Come già si era verificato avanti il Tribunale, la pretesa indipendenza economica della figlia S., divenuta maggiorenne nel corso del giudizio di primo grado – peraltro non convenuta in appello nonostante la sua legittimazione emerga dalla disposizione della seconda parte dell’art. 155 quinquies comma 1 c.c. in relazione al dispositivo della sentenza impugnata, che nulla ha previsto circa il versamento dell’assegno – è circostanza dedotta dall’appellante, ma priva di idoneo riscontro.

La sola affermazione che la ragazza è attualmente occupata presso la ditta Delta & Gamma di Modena, senza alcun riferimento alla esistenza di un rapporto di lavoro a tempo indeterminato e quindi non precario, e soprattutto senza menzione alcuna, neppure indicativa, della retribuzione percepita, non consente l’accoglimento del gravame.

2. L’appello incidentale di Y.

Il gravame non è meritevole.

La sentenza impugnata ha sì accolto la domanda di mantenimento della moglie e della figlia di X, ma ha fissato il contributo in misura di gran lunga inferiore alle richieste della moglie (£. 20.milioni).

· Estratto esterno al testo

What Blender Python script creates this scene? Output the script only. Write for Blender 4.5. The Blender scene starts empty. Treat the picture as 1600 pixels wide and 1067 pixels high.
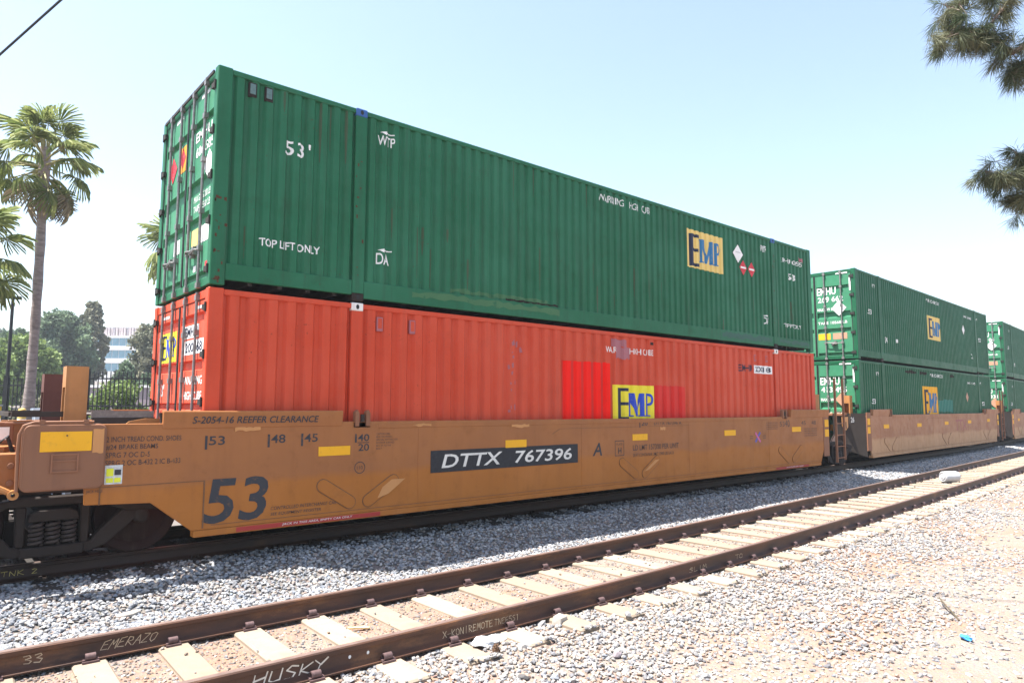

Indipendentemente da ogni altro rilievo e dal richiamo fatto dal Tribunale al comportamento non lealmente collaborativo di entrambe la parti, vi sono pertanto giusti motivi di compensazione delle spese di lite di primo grado.

3. La reciproca soccombenza e la natura della causa consigliano la integrale compensazione delle spese processuali relative al presente grado.

P.Q.M.

La Corte, definitivamente decidendo, disattesa ogni contraria istanza,

Rigetta l’appello proposto da X avverso la sentenza n. 637/2008 resa dal Tribunale di Modena il 20.3.2008 e depositata il 18.4.2008, nonché l’appello incidentale proposto da Y, tale decisione integralmente confermando.

Dichiara le spese di lite relative al grado integralmente compensate tra le parti.

Così deciso in Bologna, nella Camera di Consiglio della Prima Sezione Civile della Corte di Appello, il 12.12.2008.